Playwrights (used in script):
- Anton Chekhov-1860-1904. Major Russian playwright and master of the modern short story.
- Savion Glover-1973--. American actor, dancer, and choreographer who won a Tony Award for
choreographing Bring in Da Noise, Bring in Da Funk. Considered by many to be one
of the best young tap dancers in contemporary theater.
- David Henry Hwang-1957--. American playwright and director. He wrote the 1988 Broadway
hit, M. Butterfly which won the Tony Award for best play.
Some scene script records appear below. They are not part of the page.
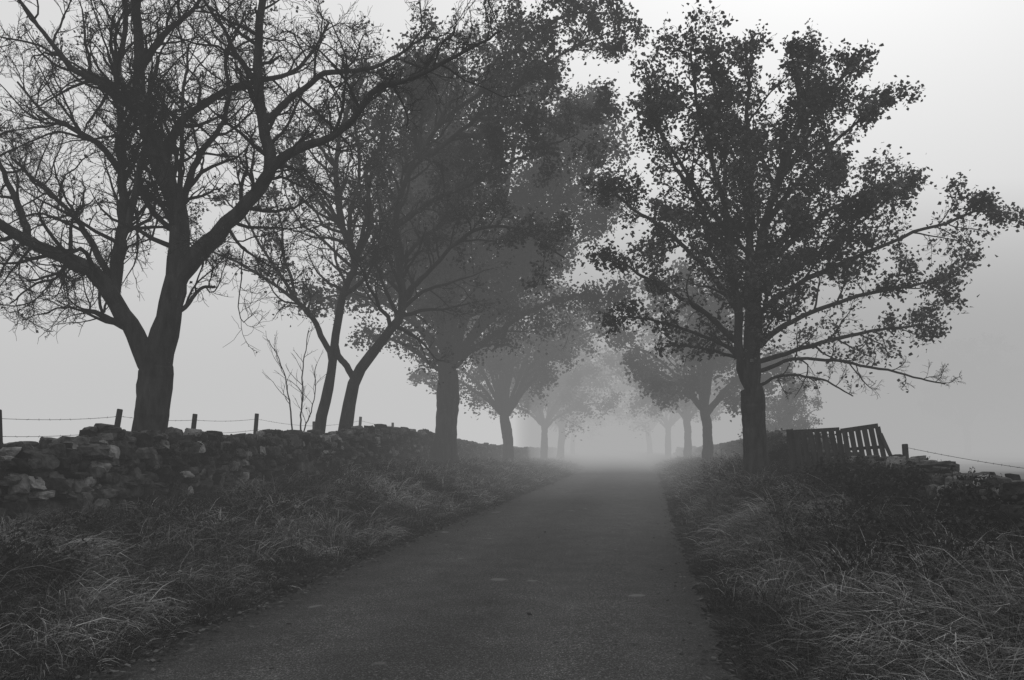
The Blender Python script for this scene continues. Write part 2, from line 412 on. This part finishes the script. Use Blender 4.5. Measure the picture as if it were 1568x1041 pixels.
# ---- generic avenue trees
def generic(name,loc,seed,H=11,spread=5.,trunk=2.4,r=.28,leafn=6):
    rng=np.random.default_rng(seed); L=[]
    top=np.array([rng.normal()*.2,0,trunk])
    L.append(dict(p=np.array([[0,0,-.3],[.05,0,trunk*.5],top]),r0=r,r1=r*.8,trunk=1,n=0))
    for k in range(15):
        a=k*2.4+rng.random()*.6; e=D2R(rng.uniform(15,80)); ln=(H-trunk)*rng.uniform(.7,1.)*(.55+.45*math.sin(e))
        hx=math.cos(e)*ln*spread/5.
        d=np.array([math.cos(a)*hx,math.sin(a)*hx,math.sin(e)*ln])
        p=[top-[0,0,.25*rng.random()],top+d*.3+[0,0,.1*ln],top+d*.65+[0,0,.12*ln],top+d]
        L.append(dict(p=np.array(p),r0=r*.38,r1=.03,t0=.2))
    return build_tree(name,loc,L,rng,[dict(n=1.7,lf=.32,a=.8,up=.02,w=.17,rm=.014),dict(n=6,lf=.42,a=.8,up=.0,w=.2,rm=.010),dict(n=4,lf=.5,a=.8,up=.0,w=.2,rm=.008)],
       leaf=dict(n=leafn,size=.16,spread=.18,thr=-.5))
def place(y,s): 
    x=float(center(y))+s; return (x,y,float(ground_h(np.array(x),np.array(y)))-.05)
g1=generic('avenue_tree',place(38,4.1),51,H=9,r=.24)
g2=generic('avenue_tree',place(45,-5.3),52,H=11,r=.30)
g3=generic('avenue_tree',place(60,-4.9),53,H=10,r=.26,spread=5.5)
k=0
for y,s,sc in [(56,4.3,1.1),(73,-4.6,1.05),(76,4.2,1.1),(88,-5.2,1.05),(97,3.9,1.1),(106,-4.3,1.1)]:
    src=[g1,g2,g3][k%3]; o=bpy.data.objects.new('avenue_tree',src.data); scene.collection.objects.link(o)
    o.location=place(y,s); o.rotation_euler=(0.03*math.sin(k*2),0.03*math.cos(k*5),1.3*k+.5); o.scale=(sc,sc,sc*(1+.08*math.sin(k*3))); k+=1
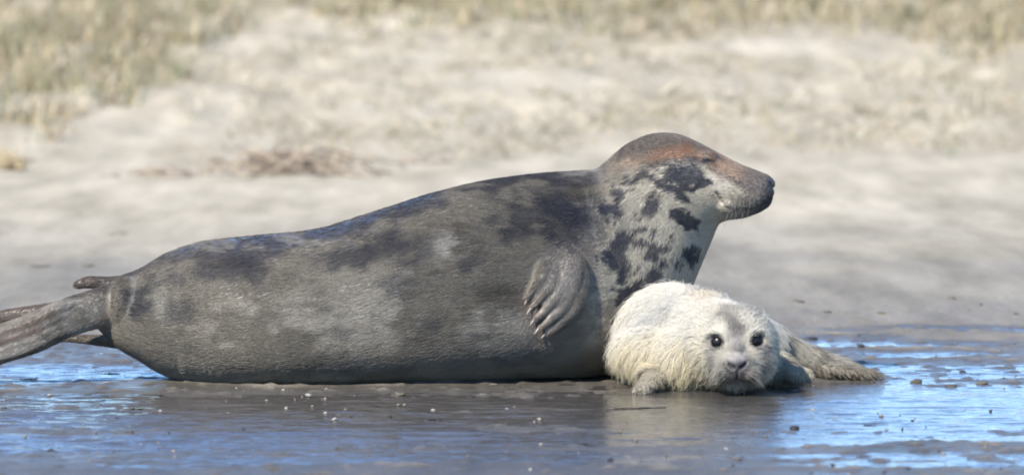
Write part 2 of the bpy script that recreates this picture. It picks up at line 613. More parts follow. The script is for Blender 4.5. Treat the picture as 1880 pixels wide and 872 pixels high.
# ------------------------------------------------------------------ the grey seal
# cross sections: top (px,py), bottom (px,py), half width in depth (m), depth of the centre line (m)
SEC = [
    ((188, 530), (176, 600), 0.045, 0.15), ((222, 508), (214, 634), 0.10, 0.16), ((258, 494), (256, 660), 0.145, 0.17),
    ((312, 465), (318, 692), 0.20, 0.18), ((375, 444), (400, 705), 0.25, 0.18), ((470, 433), (490, 706), 0.285, 0.18),
    ((580, 421), (592, 706), 0.305, 0.19), ((680, 392), (695, 704), 0.32, 0.21), ((780, 360), (795, 700), 0.335, 0.24),
    ((880, 335), (900, 696), 0.34, 0.28), ((980, 321), (1010, 690), 0.335, 0.33), ((1060, 315), (1112, 684), 0.32, 0.37),
    ((1094, 311), (1205, 655), 0.285, 0.38), ((1112, 298), (1252, 570), 0.24, 0.37), ((1132, 281), (1284, 494), 0.20, 0.35),
    ((1163, 260), (1307, 440), 0.167, 0.33), ((1204, 246), (1318, 414), 0.148, 0.31), ((1248, 248), (1327, 407), 0.132, 0.29),
    ((1290, 266), (1342, 403), 0.116, 0.27), ((1326, 285), (1361, 401), 0.104, 0.25), ((1360, 302), (1381, 395), 0.093, 0.235),
    ((1391, 314), (1401, 386), 0.080, 0.225), ((1412, 323), (1415, 373), 0.063, 0.22), ((1422, 333), (1420, 353), 0.032, 0.215),
]
raw = np.array([[*s[0], *s[1], s[2], s[3]] for s in SEC], float)
sec = spline(raw, 7)
soup = Soup()
LV, LF, SEG = [], [], 72
spine = []
for k, (tx, ty, bx, by, w, yc) in enumerate(sec):
    T_, B_ = W(tx, ty, yc), W(bx, by, yc)
    C = (T_ + B_) / 2
    H = (T_ - B_) / 2
    spine.append(C)
    low = 2.0 + 0.9 * float(sstep(300, 500, np.array(bx)) * (1 - sstep(1050, 1230, np.array(bx))))
    for j in range(SEG):
        th = 2 * math.pi * j / SEG
        cz, sy = math.cos(th), math.sin(th)
        e = 2.05 if cz >= 0 else low
        z_ = math.copysign(abs(cz) ** (2 / e), cz)
        y_ = math.copysign(abs(sy) ** (2 / e), sy)
        # fat sags: widest a little below the middle
        wide = 1.0 + 0.05 * (1 if cz < 0 else -1) * abs(cz) * (1 if 350 < bx < 1150 else 0)
        LV.append(C + H * z_ + np.array([0, w * wide * y_, 0]))
spine = np.array(spine)
ns = len(sec)
for k in range(ns - 1):
    for j in range(SEG):
        a, b = k * SEG + j, k * SEG + (j + 1) % SEG
        LF.append((a, a + SEG, b + SEG, b))
LF.append(tuple(range(SEG)))
LF.append(tuple((ns - 1) * SEG + j for j in range(SEG))[::-1])
soup.add(LV, LF)
bvh = BVHTree.FromPolygons([tuple(v) for v in LV], LF)

def on_body(px, py, out=0.0, tree=None):
    d = Vector(ray(px, py)).normalized()
    loc, nor, _, _ = (tree or bvh).ray_cast(Vector((0, CAM_Y, CAM_Z)), d)
    if loc is None:
        return None
    nor = np.array(nor)
    if nor @ np.array(d) > 0: nor = -nor
    return np.array(loc) + nor * out

# fore flipper: five digits fanned from the shoulder, lying down the flank
DIG = [
    ([(1046, 450), (1064, 500), (1050, 555), (1022, 590), (1000, 606)], [0.026, 0.029, 0.025, 0.016, 0.009], 0.020),
    ([(1036, 452), (1046, 500), (1034, 550), (1008, 580), (986, 597)], [0.026, 0.029, 0.023, 0.014, 0.008], 0.024),
    ([(1026, 455), (1030, 498), (1018, 540), (996, 566), (978, 582)], [0.024, 0.028, 0.021, 0.013, 0.008], 0.022),
    ([(1018, 458), (1016, 495), (1004, 525), (986, 548), (972, 563)], [0.022, 0.025, 0.019, 0.012, 0.008], 0.018),
    ([(1012, 462), (1004, 490), (992, 512), (978, 532), (968, 545)], [0.020, 0.021, 0.016, 0.011, 0.007], 0.014),
]
claws = []
for pts, rad, lift in DIG:
    P = []
    for i, (a, b) in enumerate(pts):
        t = i / (len(pts) - 1)
        P.append(on_body(a, b, lift * 1.1 * min(1, t * 1.8) - 0.026 * max(0.0, 1 - t * 2.6)))
    soup.tube(P, rad, seg=14, n=8)
    d = P[-1] - P[-2]; d /= np.linalg.norm(d)
    claws.append((P[-1] + d * 0.002, d))
Pm = [on_body(a, b, o) for a, b, o in ((1044, 452, -0.030), (1040, 500, 0.010), (1026, 545, 0.020), (1008, 572, 0.016))]
soup.tube(Pm, [0.034, 0.042, 0.038, 0.026], flat=((0.1, 1, 0), 0.62), seg=18, n=8)
# hind flippers and the stub of a tail
def slab(pts, rad, th):
    soup.tube([W(*p) for p in pts], rad, flat=((0, 1, 0), th), seg=20, n=8)
slab([(270, 552, 0.14), (225, 558, 0.11), (178, 566, 0.08), (120, 585, 0.06), (60, 612, 0.05), (0, 632, 0.05), (-70, 656, 0.05)], [0.075, 0.066, 0.055, 0.053, 0.056, 0.054, 0.050], 0.6)
for off, sgn in ((-0.030, 0.6), (-0.008, 1.0), (0.018, 0.8), (0.036, 0.5)):   # digit ridges along the near flipper
    pts = []
    for a, b, y in [(150, 575, 0.055), (105, 588, 0.032), (60, 612, 0.022), (0, 632, 0.022), (-75, 657, 0.022)]:
        p = W(a, b, y); p[2] -= off * 1.0; pts.append(p)
    soup.tube(pts, [0.010, 0.014, 0.015, 0.014, 0.012], seg=12, n=6)
slab([(225, 560, 0.22), (150, 572, 0.24), (70, 578, 0.26), (0, 584, 0.27), (-80, 596, 0.28)], [0.05, 0.042, 0.03, 0.022, 0.02], 0.6)
soup.tube([W(238, 532, 0.2), W(200, 521, 0.2), W(166, 518, 0.2), W(145, 522, 0.2)], [0.045, 0.021, 0.0185, 0.0150], seg=14, n=8)
soup.tube([W(238, 612, 0.2), W(190, 624, 0.2), W(140, 622, 0.2), W(96, 624, 0.2)], [0.05, 0.018, 0.012, 0.006], seg=14, n=8)
soup.ellipsoid(W(214, 562, 0.11), (0.075, 0.058, 0.066))     # rump flesh running into the near flipper
soup.ellipsoid(W(236, 560, 0.12), (0.07, 0.085, 0.080))
# brow, muzzle pad and jaw
soup.ellipsoid(W(1368, 352, 0.175), (0.042, 0.035, 0.034))
soup.ellipsoid(W(1338, 375, 0.20), (0.034, 0.045, 0.026))
soup.ellipsoid(W(1302, 291, 0.195), (0.030, 0.020, 0.018))

sme = fuse(soup, 0.0045, 7)
V, Nn, T = mesh_arrays(sme)
PX, PY = proj(V)
# creases: mouth line, nostril, closed eye, wrinkles on the flank
def seg_dist(px, py, pts):
    best = np.full(len(px), 1e9)
    for (a, b), (c, d) in zip(pts[:-1], pts[1:]):
        vx, vy = c - a, d - b
        t = np.clip(((px - a) * vx + (py - b) * vy) / (vx * vx + vy * vy), 0, 1)
        best = np.minimum(best, np.hypot(px - a - t * vx, py - b - t * vy))
    return best
# side-on coordinates of the animal, in the same units as the measured outline (670 per metre)
def side(P):
    # plane through the animal's own axis, seen square on
    px, py = proj(np.stack([P[:, 0], np.full(len(P), 0.25), P[:, 2]], 1))
    return px, py
sx_, sy_ = side(V)
MOUTH = [(1402, 372), (1380, 381), (1352, 384), (1330, 378), (1314, 352)]
EYE = [(1290, 298), (1300, 294), (1312, 297)]
front = (Nn[:, 1] < 0.15).astype(float)
dm = seg_dist(sx_, sy_, MOUTH)
V -= Nn * (0.007 * np.exp(-(dm / 3.2) ** 2))[:, None]
de = seg_dist(sx_, sy_, EYE)
V -= Nn * (0.005 * np.exp(-(de / 3.0) ** 2))[:, None]
dn = seg_dist(sx_, sy_, [(1411, 333), (1417, 342)])
V -= Nn * (0.006 * np.exp(-(dn / 3.5) ** 2))[:, None]
wr = fbm(np.stack([V[:, 0] * 3.0, V[:, 1] * 5, V[:, 2] * 55], 1), 2, 41)
wz = np.exp(-((sx_ - 880) / 130) ** 2 - ((sy_ - 520) / 110) ** 2)
V += Nn * (0.0028 * wr * wz)[:, None]
V += Nn * (0.004 * fbm(V * 5.0, 3, 43))[:, None] * (sx_ < 1180)[:, None]
# neck folds behind the nape
fold = np.exp(-(seg_dist(sx_, sy_, [(1092, 312), (1120, 360), (1118, 420)]) / 7) ** 2)
V -= Nn * (0.0003 * fold)[:, None]
sme.vertices.foreach_set('co', V.astype(np.float32).ravel())
sme.update()
V, Nn, T = mesh_arrays(sme)

def z1(x, y): return (1000 + x * 0.39, 220 + y * 0.39)
SPOTS = []
for x, y, rx, ry, rot in [
    (510, 380, 48, 46, 20), (655, 462, 62, 36, 20), (690, 505, 36, 24, 0), (560, 300, 60, 32, 35), (640, 345, 60, 36, 30), (680, 270, 75, 58, 10),
    (610, 245, 60, 34, 0), (420, 268, 56, 18, -5), (490, 256, 32, 22, 0), (320, 402, 66, 34, 15), (355, 352, 32, 34, 0), (425, 321, 13, 12, 0),
    (372, 548, 60, 40, 15), (335, 625, 48, 66, 0), (375, 690, 30, 44, 0), (462, 560, 46, 16, 0), (505, 600, 26, 52, 0), (545, 655, 28, 20, 20),
    (570, 580, 44, 24, -10), (440, 502, 44, 14, 10), (682, 625, 48, 40, 15), (690, 660, 30, 36, 0), (628, 672, 16, 18, 0), (505, 720, 38, 44, 0), (440, 770, 62, 30, -20),
    (375, 800, 46, 40, 0), (440, 668, 28, 10, 0), (760, 190, 26, 16, 20), (740, 295, 34, 34, 0), (320, 300, 20, 12, 0), (285, 465, 24, 14, 0),
    (450, 430, 34, 10, 0), (250, 640, 16, 24, 0), (330, 465, 12, 10, 0), (415, 690, 14, 10, 0), (520, 515, 14, 20, 0), (590, 640, 12, 14, 0), (600, 520, 14, 10, 0)]:
    px, py = z1(x, y)
    SPOTS.append((px, py, rx * 0.405, ry * 0.405, rot, 1.0))
for px, py, rx, ry, rot, s in [
    (270, 545, 30, 34, 0, 0.9), (350, 560, 34, 30, 20, 0.45), (650, 462, 70, 22, -8, 0.75), (735, 440, 60, 24, -15, 0.6), (740, 510, 44, 22, 0, 0.55), (430, 482, 80, 20, -8, 0.6),
    (880, 605, 18, 24, 0, 0.5), (1035, 382, 48, 30, 20, 0.8), (1012, 415, 16, 18, 0, 0.9), (1070, 400, 34, 40, 0, 0.6), (650, 590, 46, 14, 0, 0.4), (800, 590, 26, 16, 0, 0.45),
    (640, 655, 70, 22, 0, 0.4), (470, 665, 60, 18, 0, 0.35), (1040, 430, 26, 22, 0, 0.6), (880, 430, 14, 12, 0, 0.35), (810, 487, 22, 12, 0, 0.35), (960, 640, 50, 18, 0, 0.35), (1130, 560, 30, 20, 0, 0.5)]:
    SPOTS.append((px, py, rx, ry, rot, s))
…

- Henrik Ibsen-1828-1906. Norwegian playwright who introduced a new order of moral analysis
to the European stage.
- Tony Kushner-1954--. American playwright who won the 1993 Pulitzer Prize and a Tony
Award for Angels in America--an epic drama of life in the age of AIDS.
- David Mamet-1947--. American playwright, director, and screenwriter noted for his
desperate working-class characters and for his distinctive and often profane dialogue.
Glengarry Glen Ross won the 1984 Pulitzer Prize for drama.
- Moliere (Jean-Baptiste Poquelin)-1622-1673. French actor and playwright--the greatest
of all writers of French comedy.
- Marsha Norman-1947--. Playwright and director from Louisville, KY. She won the 1983
Pulitzer Prize for 'Night, Mother.
- Arthur Miller-1915--. American playwright who combines social awareness with a concern
for his characters' inner lives. Best known for Death of a Salesman.
- Eugene O'Neill-1888-1953. American dramatist and winner of the 1936 Nobel Prize for
Literature. Considered to be the "father" of the modern American Theater.
- Luigi Pirandello-1867-1936. Italian playwright, novelist, and winner of the 1934 Nobel
Prize for Literature. With his invention of the "theater within the theater"
in the play Six Characters in Search of an Author, he became an important innovator
in modern drama.
- William Shakespeare-1564-1616. "Bard of Avon." English national poet who is
considered to be the greatest dramatist of all time.
- George Bernard Shaw-1856-1950. Irish comic, dramatist, literary critic, Socialist
propagandist, and winner of the Nobel Prize for Literature in 1925.
- George C. Wolfe-1954--. Kentucky playwright, composer, director, and producer who won
a Tony Award for directing Bring in Da Noise, Bring in Da Funk.